There's a website for foreign teachers in Korea. We use it to share lesson plan ideas and funny things that happen in our lives and to ask each other for help. I read it when I'm bored at work. Somebody started a post called "Stuff my students said" and this was my favorite one. It didn't happen to me, but it happened to some high school teacher in this country.
Student: Teacher what's wrong?
Teacher: I'm very tired.
Student: Why teacher?
Teacher: Because I had 7 classes today.
Student: I had 9.
I laughed out loud at my desk. This is how hard the students work - sometimes they're busier than their teachers.

The Korean language doesn't really distinguish between the sounds "l" and "r", "f" and "p", and also "d" and "t". This week I was teaching my students the word "got" - like - "I got a present for my birthday" and a few of them thought I was saying "god." That same day we were talking about the past tense and a lot of them thought I was teaching them the fast tense. These are the moments when you need a Korea co-teacher to explain what's going on. Luckily I had one.

In Korean a word will almost never end in a consonant, so they have a really hard time pronouncing English words that do, and they'll add a little sound at the end to make it more Koreanized. So I hear words like this all day:
pinisheee (finished)
My favorite is when they combine these and say: teachaaaaa I pinisheeeee

My students often use the word "my" instead of "I'm" so they'll say things like:
my happy today
my sick
my go home
my good at soccer

Ok, my TV is on, and I just saw a commercial where they combined a Martin Luther King Jr speech with an Obama speech, and they were advertising a phone. Not really sure how that all goes together. But Koreans love Obama. One of my friends has a picture of his student wearing socks with Obama's face on them. How funny is that?! I want some. Also, they run commercials really differently here. Commercial breaks within are literally 1 or 2 commercials. It's awesome. But what's not awesome is that the breaks between shows are 15-20 minutes long, and sometimes they throw those long ones in movies too. There have been times that I've literally forgotten what I was watching because the commercial break was so long.

It's almost summer break! I don't really get a break because I have to teach English camp, but it'll be really nice to have a different routine and schedule for a while. Camp at Sun-am starts in 2 weeks, and on Monday Yuri told me what age kids I'll be teaching and that I had a week to create all my lesson plans and materials. On Friday after lunch Jenny gave me a schedule for camp and said I had to give her an outline of all my lesson plans by the end of the day. I was not thrilled. But...that's the way things are run over here. Planning does not happen very far in advance.

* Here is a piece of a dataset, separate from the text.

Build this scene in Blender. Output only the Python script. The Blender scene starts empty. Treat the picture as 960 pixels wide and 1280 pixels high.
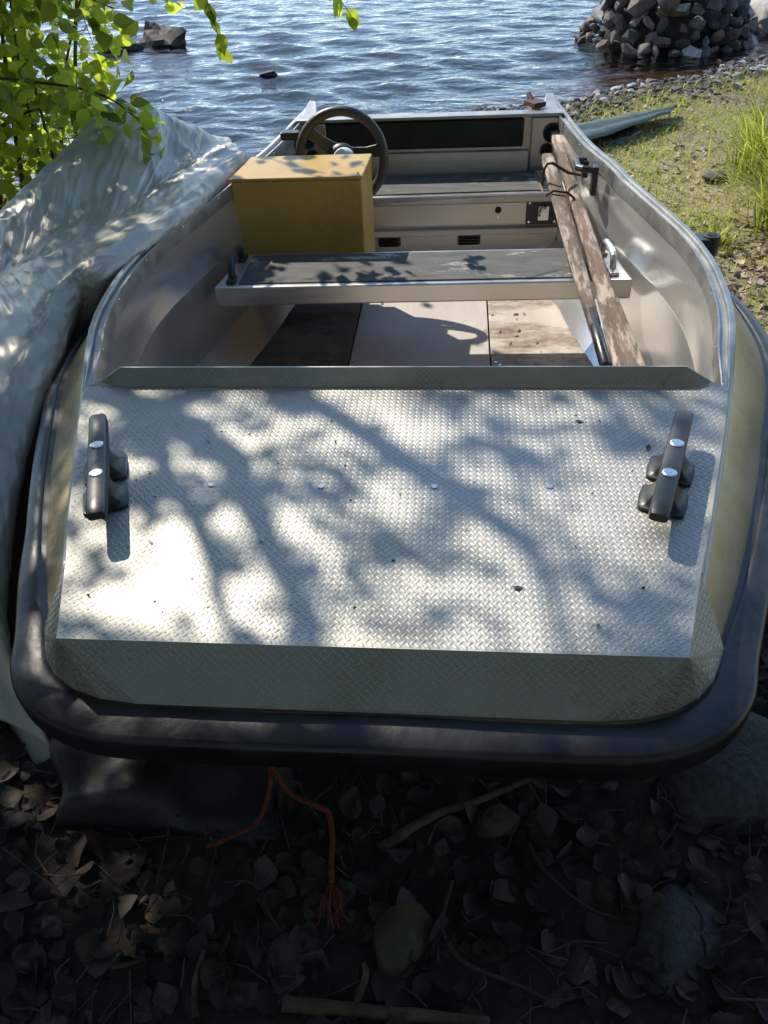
import bpy, bmesh, math, random
import numpy as np
from mathutils import Vector, Matrix, Euler, noise
random.seed(7)
RNG = np.random.default_rng(7)
S = bpy.context.scene
COL = S.collection
R = math.radians

# ------------------------------------------------------------------ frames
TILT = R(2.0)          # the boat's stern lies lower than its bow
ROOT = Matrix.Rotation(-TILT, 4, 'X') @ Matrix.Translation((-.133, 0, 0)) @ Matrix.Rotation(-.016, 4, 'Z')
# ------------------------------------------------------------------ camera
cam_d = bpy.data.cameras.new('camera')
cam = bpy.data.objects.new('camera', cam_d)
COL.objects.link(cam)
A = Matrix(((.997, -.004, -.076), (.061, .648, .759), (-.046, .762, -.646)))
m = Matrix.Identity(4)
cx = A.col[0].normalized(); cz = -(A.col[2].normalized()); cy = cz.cross(cx).normalized()
for i in range(3):
    m[i][0], m[i][1], m[i][2] = cx[i], cy[i], cz[i]
m.translation = (0, 0, .9)
cam.matrix_world = Matrix.Rotation(-TILT, 4, 'X') @ m
cam_d.sensor_fit = 'VERTICAL'; cam_d.sensor_height = 24; cam_d.lens = 24 * 961 / 1280
cam_d.clip_start = .02; cam_d.clip_end = 3000
S.camera = cam
# ------------------------------------------------------------------ light
SUN_EL, SUN_AZ = R(43.5), R(-40)      # azimuth from +Y, towards +X positive
SUN = Vector((math.sin(SUN_AZ) * math.cos(SUN_EL), math.cos(SUN_AZ) * math.cos(SUN_EL), math.sin(SUN_EL)))
sd = bpy.data.lights.new('sun', 'SUN'); sd.energy = 4.1; sd.angle = R(.53); sd.color = (1, .92, .79)
so = bpy.data.objects.new('sun', sd); COL.objects.link(so)
so.rotation_euler = SUN.to_track_quat('Z', 'Y').to_euler()
so.location = (-6, 7, 9)
W = bpy.data.worlds.new('World'); S.world = W; W.use_nodes = True
wn = W.node_tree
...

Well this has occupied me for a while, and I'm sure you're bored by now. It's raining less hard now, so maybe in a while I could actually go outside. Hopefully.

Tuesday, July 5, 2011

Monday, July 4, 2011


This weekend I did a lot of things that I wasn't so sure about, but ended up being really fun. For starters: Friday night Mexican potluck. Sounds like a really good idea. But in Korea there are no ingredients for Mexican food. However, my friends are way better cooks than I am, and it turned out awesome. I made chips and salsa, Katie brought a pineapple, Alexis made really great rice, and Mo and Christy made chicken/beef fajitas. Everything was so good, and we had a ton of fun just hanging out together and talking. And bonus - Mo showed me a website where I can watch sports live! So I got to see the Wimbledon finals :)

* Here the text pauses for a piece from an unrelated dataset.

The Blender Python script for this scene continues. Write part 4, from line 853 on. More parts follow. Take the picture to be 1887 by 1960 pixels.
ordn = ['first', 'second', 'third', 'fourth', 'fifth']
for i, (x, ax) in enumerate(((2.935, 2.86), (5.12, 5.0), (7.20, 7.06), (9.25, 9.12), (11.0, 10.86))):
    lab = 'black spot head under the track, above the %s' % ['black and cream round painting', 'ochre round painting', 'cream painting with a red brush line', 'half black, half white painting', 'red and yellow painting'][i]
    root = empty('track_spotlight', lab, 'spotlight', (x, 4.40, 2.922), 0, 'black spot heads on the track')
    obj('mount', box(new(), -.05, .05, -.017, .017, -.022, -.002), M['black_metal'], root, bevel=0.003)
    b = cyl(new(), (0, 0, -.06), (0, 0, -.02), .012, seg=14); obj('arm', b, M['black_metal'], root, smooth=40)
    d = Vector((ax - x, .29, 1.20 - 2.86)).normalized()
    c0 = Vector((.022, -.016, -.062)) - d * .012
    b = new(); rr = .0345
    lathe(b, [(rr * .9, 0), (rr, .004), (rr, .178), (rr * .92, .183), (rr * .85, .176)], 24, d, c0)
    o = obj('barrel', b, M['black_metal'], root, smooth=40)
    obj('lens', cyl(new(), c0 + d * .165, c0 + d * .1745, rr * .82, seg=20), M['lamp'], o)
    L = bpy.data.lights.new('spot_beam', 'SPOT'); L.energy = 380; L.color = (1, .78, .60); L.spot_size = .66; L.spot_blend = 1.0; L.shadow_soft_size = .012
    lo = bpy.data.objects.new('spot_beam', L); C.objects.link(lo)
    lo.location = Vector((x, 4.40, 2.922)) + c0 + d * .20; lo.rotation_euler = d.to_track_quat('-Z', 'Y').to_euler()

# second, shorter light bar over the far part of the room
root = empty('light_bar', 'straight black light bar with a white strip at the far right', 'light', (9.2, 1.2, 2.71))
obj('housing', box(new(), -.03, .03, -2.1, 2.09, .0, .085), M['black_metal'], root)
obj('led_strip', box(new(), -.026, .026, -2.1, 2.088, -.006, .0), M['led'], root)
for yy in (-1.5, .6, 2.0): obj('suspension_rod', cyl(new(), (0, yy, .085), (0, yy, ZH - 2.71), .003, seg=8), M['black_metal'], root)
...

Earlier this week Yuri told me she wanted to take me to a badminton tournament on Saturday. She invited Katie too because she wanted to meet her. Thank goodness. Because I had no idea what I was getting myself into. Badminton is a big deal in Korea. Yuri is a member of a badminton club and she plays every morning at 6:00. My kids can't all speak in complete sentences, but they can all spell the word badminton. Not an easy word. So Yuri picked us up and drove us to the biggest gym in Ulsan. We walked in and there were 20 matches going on. Doubles. The partners wore matching outfits, and crouched in the ready position, and grunted when they hit the birdie. Katie and I were literally the only foreigners in the gym. Sometimes I don't notice how much I stand out, and sometimes I feel totally out of place. I felt totally out of place. But it was fine. The 3 of us sat and watched for a while, then we went outside with some of Yuri's badminton friends and ate pig feet and drank beer. At 2:30 in the afternoon. Pig feet are not very good. The meat was sliced pretty thin, and some of the pieces were mostly meat and some were mostly cartilage. There were a few times I just had to swallow because I couldn't even chew. Then we went back inside and watched some more matches. Katie and I laughed a lot - we ended up having a lot of fun. And its good to spend time with Yuri outside of school. Then I spent the night with these friends. We had the greatest ice cream.

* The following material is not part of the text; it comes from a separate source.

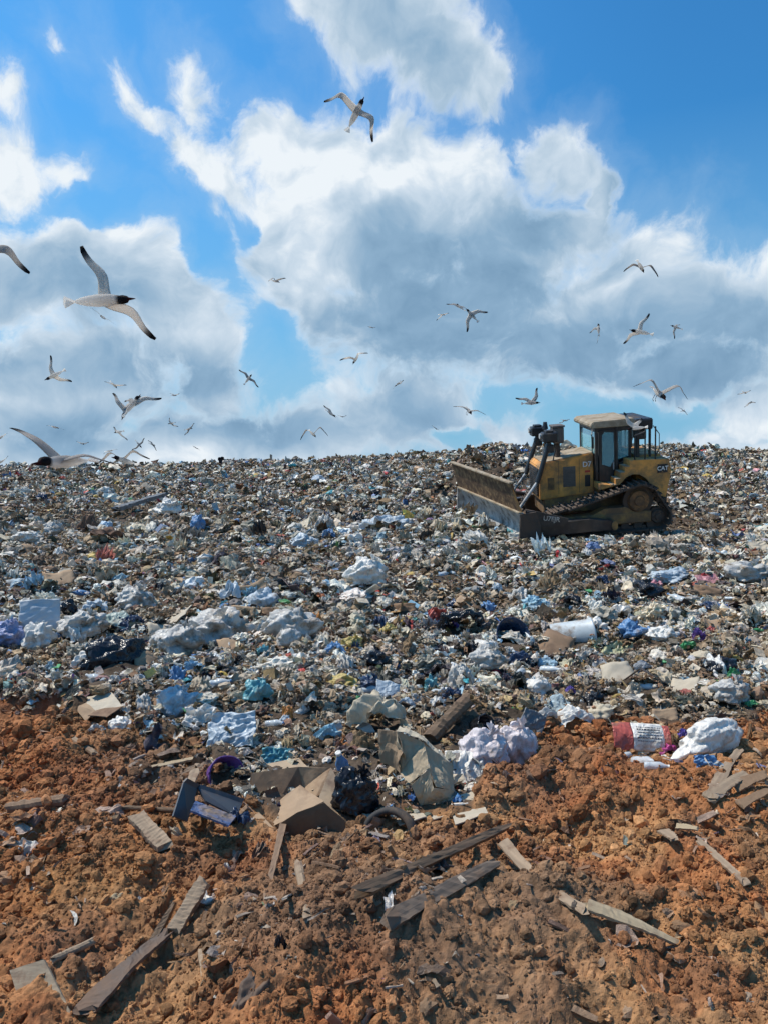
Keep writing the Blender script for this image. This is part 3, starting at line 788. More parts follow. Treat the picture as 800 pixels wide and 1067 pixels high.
        if s > 0:
            mb = MB(); mb.prism([(3.35, .42), (3.35, .86), (3.1, .86), (1.9, .60), (1.9, .44)], 1.66, 1.70); pl = mb.build('name_plate', BLK, arm)
            text_mesh('lettering', 'U7EJR', .17, mat('faded_white', (.5, .48, .44), .7, dirt=.4), pl, (2.50 * .72, 1.712, .62), (math.pi / 2, R(10), math.pi), .002)
    # lift cylinders
    for s in (-1, 1):
        mb = MB(); mb.tube((2.12, s * .62, 2.38), (2.62, s * .66, 1.35), .085); mb.box(1.98, 2.26, s * .62 - .1, s * .62 + .1, 2.1, 2.3, .02)
        c = mb.build('lift_cylinder', BLK, P)
        mb = MB(); mb.tube((2.62, s * .66, 1.36), (3.45, s * .69, .60), .045); mb.build('piston_rod', STEEL, c)
        mb = MB(); mb.box(1.85, 2.40, s * .62 - .17, s * .62 + .17, 2.38, 2.62, .03); mb.box(2.0, 2.28, s * .62 - .12, s * .62 + .12, 2.62, 2.67, .01); h = mb.build('cylinder_head', BLK, c)
        mb = MB(); mb.tube((2.40, s * .62 - .08, 2.52), (2.46, s * .62 - .08, 2.52), .07); mb.build('work_light', mat('lamp_lens', (.5, .5, .48), .2), h)
        mb = MB(); mb.path([(1.92, s * .5, 2.4), (1.86, s * .48, 2.1), (2.0, s * .5, 1.75)], .025); mb.build('hydraulic_hose', BLK, c)
    # cab
    cab = MB()
    posts = [(.40, .66), (-.42, .69), (-1.02, .66)]
    for s in (-1, 1):
        for x, y in posts: cab.box(x - .05, x + .05, s * y - .05, s * y + .05, 1.25, 2.64, .01)
        cab.prism([(.45, 1.22), (.45, 1.42), (-1.07, 1.80), (-1.07, 1.22)], s * .60, s * .66)
    cab.box(-1.07, .45, -.7, .7, 2.52, 2.64, .01); cab.box(-1.07, .45, -.6, .6, 1.1, 1.3, .01)
    cab.box(.38, .45, -.64, .64, 1.3, 1.95, .01)
    cab.box(-1.07, -1.0, -.64, .64, 1.3, 1.85, .01)
    cb = cab.build('cab', BLK, P)
    mb = MB(); mb.prism([(.62, 2.64), (.66, 2.72), (.55, 2.80), (-1.15, 2.82), (-1.25, 2.64)], -.78, .78)
    bmesh.ops.bevel(mb.bm, geom=list(mb.bm.edges), offset=.02, segments=2, affect='EDGES'); mb.build('roof', ROOF, cb)
    mb = MB(); mb.box(-2.0, -1.24, -.74, .74, 2.50, 2.78, .04); mb.box(-1.75, -1.35, .3, .68, 2.25, 2.50, .03); rops = mb.build('rear_canopy', BLK, cb)
    for s in (-1, 1):
        mb = MB(); mb.box(-1.42, -1.28, s * .66 - .06, s * .66 + .06, 1.5, 2.55, .01); mb.build('canopy_post', BLK, rops)
        mb = MB(); mb.box(-1.92, -1.84, s * .68 - .04, s * .68 + .04, 1.5, 2.55, .01); mb.build('canopy_post', BLK, rops)
    # door with window (left side), windows
    d = MB(); pts = [(.33, 1.28), (.33, 2.56), (-.36, 2.56), (-.36, 1.55), (-.10, 1.20), (.25, 1.20)]
    d.prism(pts, .715, .745); door = d.build('door', BLK, cb)
    d = MB(); d.prism([(.22, 1.70), (.22, 2.44), (.12, 2.52), (-.27, 2.50), (-.30, 1.80), (-.12, 1.62)], .747, .756); d.build('window', glass, door)
    mb = MB(); mb.box(-.28, -.24, .76, .79, 1.55, 1.75, .005); mb.build('handle', STEEL, door)
    for s in (-1, 1):
        mb = MB(); mb.prism([(-.47, 1.78), (-.47, 2.5), (-.96, 2.5), (-.96, 1.86)], s * .668, s * .676); mb.build('window', glass, cb)
    mb = MB(); mb.box(.415, .422, -.6, .6, 1.96, 2.5, 0); mb.build('windscreen', glass, cb)
    mb = MB(); mb.box(-1.04, -1.033, -.6, .6, 1.86, 2.5, 0); mb.build('window', glass, cb)
    mb = MB(); mb.box(-.75, -.25, -.25, .25, 1.45, 1.6, .04); mb.box(-.80, -.68, -.25, .25, 1.55, 2.15, .04); mb.box(-.80, -.70, -.14, .14, 2.15, 2.35, .03); mb.build('seat', mat('seat_grey', (.10, .10, .11), .9), cb)
    mb = MB(); mb.box(.05, .30, -.2, .25, 1.4, 1.85, .03); mb.box(-.55, -.2, .28, .42, 1.5, 1.78, .03); mb.build('console', BLK, cb)
    mb = MB(); mb.path([(.58, .74, 2.62), (.66, .86, 2.5), (.64, .86, 2.05), (.5, .72, 1.95)], .018); mb.box(.60, .63, .76, .92, 2.15, 2.45, .01); mb.build('mirror', BLK, cb)
    # fenders with steps
    st = [(.52, 1.12), (.52, 1.28), (.02, 1.22), (-.14, 1.22), (-.14, 1.37), (-.34, 1.37), (-.34, 1.52), (-.54, 1.52), (-.54, 1.66), (-.74, 1.66), (-.74, 1.82), (-2.42, 1.78), (-2.52, 1.45), (-2.30, .80), (-2.05, .85)]
    cx, cz, rad = -.95, .80, .66
    arch = [(cx + rad * math.cos(a), cz + rad * math.sin(a)) for a in [R(t) for t in (150 + 30, 135, 110, 90, 70, 50, 35)]]
    arch = [(cx - rad * 1.0 * math.cos(R(t)) * 1.25, cz + rad * math.sin(R(t))) for t in (25, 50, 75, 95, 115, 140)]
    for s in (-1, 1):
        f = MB(); f.prism(st + arch, s * .68, s * 1.14); fd = f.build('fender', YEL, P)
        mb = MB()
        for i, (x, z) in enumerate(((-.24, 1.37), (-.44, 1.52), (-.64, 1.66), (-.06, 1.22))): mb.box(x - .10, x + .10, s * .78, s * 1.16, z + .002, z + .018, .003)
        mb.build('step', ROOF, fd)
        mb = MB()
        for x in (-.98, -1.42, -1.86): mb.tube((x, s * 1.10, 1.62), (x, s * 1.10, 2.62 if x < -1.2 else 2.42), .028)
        mb.tube((-.98, s * 1.10, 2.42), (-1.42, s * 1.10, 2.50), .024)
        mb.build('handrail', BLK, fd)
        mb = MB(); mb.path([(-1.95, s * .8, 2.6), (-2.12, s * .95, 2.4), (-2.12, s * .95, 2.05), (-1.98, s * .9, 1.8)], .016); mb.build('grab_bar', BLK, fd)
    # rear tank
    mb = MB(); mb.prism([(-1.30, 1.0), (-1.30, 1.86), (-2.36, 1.84), (-2.50, 1.5), (-2.35, .7), (-1.6, .6)], -.67, .67); tank = mb.build('rear_tank', YEL, P)
    mb = MB(); mb.box(-2.36, -1.93, 1.142, 1.150, 1.44, 1.66, .002); bd = mb.build('badge', BLK, P)
    text_mesh('badge_lettering', 'CAT', .15, WHITE, bd, (sx_(-2.145), 1.156, 1.55), (math.pi / 2, 0, math.pi), .003)
    mb = MB(); mb.prism([(-2.17, 1.145 + .31), (-2.13, 1.49), (-2.09, 1.455)], 1.1515, 1.158)
    mb.build('badge_triangle', YEL, bd)
    mb = MB(); mb.box(-2.9, -2.5, -.35, .35, .45, .75, .03); mb.box(-2.95, -2.75, -.12, .12, .3, .95, .02); mb.build('drawbar', DRK, P)
    # tracks
    def hull_path(cs, n=220):
        pts = []
        for (x, z, r) in cs:
            for i in range(72): a = 2 * math.pi * i / 72; pts.append((x + r * math.cos(a), z + r * math.sin(a)))
        pts = sorted(set(pts))
        def half(ps):
            h = []
            for p in ps:
                while len(h) >= 2 and (h[-1][0] - h[-2][0]) * (p[1] - h[-2][1]) - (h[-1][1] - h[-2][1]) * (p[0] - h[-2][0]) <= 0: h.pop()
                h.append(p)
            return h
        h = half(pts)[:-1] + half(pts[::-1])[:-1]
        return h
    circ = [(1.55, .37, .32), (-1.12, .36, .30), (-.62, .80, .47)]
    H = [Vector((x, 0, z)) for x, z in hull_path(circ)]
    seg = [(H[i], H[(i + 1) % len(H)]) for i in range(len(H))]; tot = sum((b - a).length for a, b in seg); ns = 46; step = tot / ns
    for s in (-1, 1):
        mb = MB(); pos = 0.0; i = 0; acc = 0
        for k_ in range(ns):
            t = k_ * step
            while acc + (seg[i][1] - seg[i][0]).length < t: acc += (seg[i][1] - seg[i][0]).length; i += 1
            a, b = seg[i]; p = a + (b - a).normalized() * (t - acc); d_ = (b - a).normalized(); nn = Vector((d_.z, 0, -d_.x))
            sag = 0
            if p.z > .75 and -0.9 < p.x < 1.3: sag = -.05
            m = Matrix(((d_.x, 0, nn.x, p.x), (0, 1, 0, s * 1.17), (d_.z, 0, nn.z, p.z + sag), (0, 0, 0, 1)))
            mb.box(-step * .46, step * .46, -.28, .28, -.02, .025, 0, m); mb.box(-.02, .02, -.28, .28, .025, .085, 0, m); mb.box(-step * .4, step * .4, -.07, .07, -.09, -.02, 0, m)
        tr = mb.build('track', DRK, P, shift=0)
        mb = MB(); mb.box(-1.6, 1.9, s * .98, s * 1.30, .22, .52, .03); mb.prism([(.9, .5), (.4, .66), (-.5, .66), (-.9, .5)], s * 1.0, s * 1.28); mb.build('track_frame', YELD, P)
        for (x, z, r), nm in zip(circ, ('idler', 'idler', 'sprocket')):
            mb = MB(); mb.tube((x, s * 1.10, z), (x, s * 1.24, z), r - .07, n=28); w = mb.build(nm, DRK, P, shift=0)
            mb = MB(); mb.tube((x, s * 1.24, z), (x, s * 1.33, z), r * .62, r * .55, n=24); mb.tube((x, s * 1.33, z), (x, s * 1.37, z), r * .30, r * .26, n=18)
            for j in range(8): a = j * math.pi / 4; mb.tube((x + r * .46 * math.cos(a), s * 1.32, z + r * .46 * math.sin(a)), (x + r * .46 * math.cos(a), s * 1.35, z + r * .46 * math.sin(a)), .02, n=6)
            mb.build('hub', HUB if nm == 'sprocket' else DRK, w, shift=0)
        for x in np.linspace(-.95, 1.1, 7):
            mb = MB(); mb.tube((x, s * 1.02, .16), (x, s * 1.26, .16), .11, n=16); mb.build('track_roller', DRK, P, shift=0)
build_dozer()
MB.SX = 1.0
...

Sunday was our 4th of July celebration! I'm going to tell you through pictures.
 It took FOREVER to light the stupid charcoal. I mean close to an hour. Katie actually melted the lighter in the process. But, eventually we got some flames and roasted marshmallows before we made hot dogs.
 Ok, not a flattering picture of me, but so funny. This is Mo's Korean friend Kyle. He came because he wanted to know what Americans do on the 4th of July. He had never had a roasted marshmallow before. He took one bite and said "What is this taste?!" We all laughed so hard.
 Alissa made a blueberry crumble for dessert. We didn't bring any utensils with us, so we ate it in cups with our fingers.

 The group minus photographer Katie
 Alexis bought us sparklers :)
So about the hot dogs. We put them on the grill, cooked them, and put them in buns. Katie took a bite and said "This is really hard to eat." Then we realized that each individual hot dog was wrapped in plastic. And we had cooked them with the plastic on. So we had to peel the plastic off the very hot hot dogs, and then eat them. What a night. We had SO MUCH FUN! Happy birthday America!